Les recherches ont montré qu’il existe de grandes différences entre les langues. Dans plus de 100 langues, le pourcentage d’articles orphelins est supérieur à 30%, avec un chiffre particulièrement élevé pour l’arabe égyptien (78%) et le vietnamien (50%). Ces deux langues font partie des 20 versions linguistiques de Wikipédia majoritaires.
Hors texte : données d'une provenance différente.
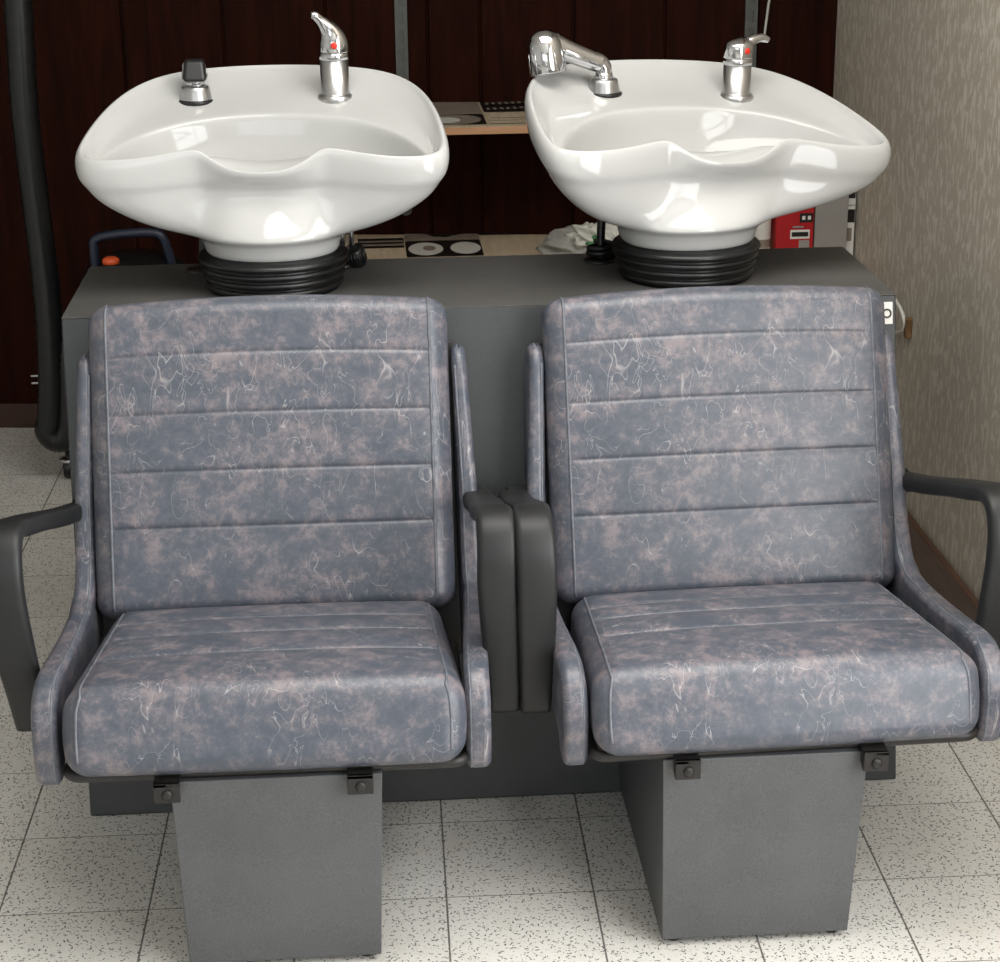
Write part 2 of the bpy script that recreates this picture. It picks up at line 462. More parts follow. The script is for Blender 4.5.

Cela souligne le problème du manque de compétences des rédactrices et rédacteurs dans certaines langues et démontre la nécessité d’améliorer les outils existants tels que FindLink , qui les aident dans cette tâche.

L’une des conclusions intéressantes de l’étude est qu’un article orphelin dans une langue ne l’est pas toujours dans d’autres langues, ce qui a amené les chercheuses et chercheurs à développer une nouvelle approche pour identifier les articles qui peuvent renvoyer à des articles orphelins via la traduction de liens.

«Si le même article n’est pas orphelin dans une autre langue, cela signifie que les rédactrices et rédacteurs ont pu trouver d’autres articles pouvant renvoyer à cet article. Il suffisait donc de transférer le lien des autres langues vers la langue dans laquelle l’article était orphelin. Nous avons découvert que cette approche permettait de suggérer des liens pour plus de 63% des articles orphelins», précise Akhil Arora.

L’équipe de l’EPFL poursuit sa collaboration avec les chercheuses et chercheurs de la Fondation Wikimédia pour transformer cette approche en outil (voir le prototype initial ) afin d’améliorer l’expérience des internautes qui consultent Wikipédia. Elle a également recours à l’IA pour contribuer à cet effort sur deux fronts.

Premièrement, les chercheuses et chercheurs travaillent sur des réseaux neuronaux graphiques pour organiser les recommandations de liens qui serviront de base à l’outil. Deuxièmement, de la même manière qu’une carte thermique, ils développent un outil supplémentaire qui peut guider les rédactrices et rédacteurs à l’endroit d’une page où ils devraient envisager d’ajouter de nouveaux concepts qui utiliseront ensuite l’IA générative pour suggérer un texte de départ. Il est important de noter que les rédactrices et rédacteurs bénévoles améliorent, rédigent et vérifient le travail effectué par l’IA. L’approche de l’IA sur Wikipédia a toujours été celle de systèmes en «boucle fermée», dans lesquels les êtres humains sont dans la boucle.

«La communauté des rédactrices et rédacteurs rend service au monde, mais leur nombre est insuffisant, en particulier dans les langues minoritaires. L’un de nos objectifs est de mieux les soutenir, car la rédaction et la mise à jour des articles peuvent être une tâche fastidieuse. Wikipédia est un service en libre accès incroyable. C’est pourquoi les outils que nous créons sont si utiles aux rédactrices et rédacteurs qui font ce travail formidable», conclut Akhil Arora.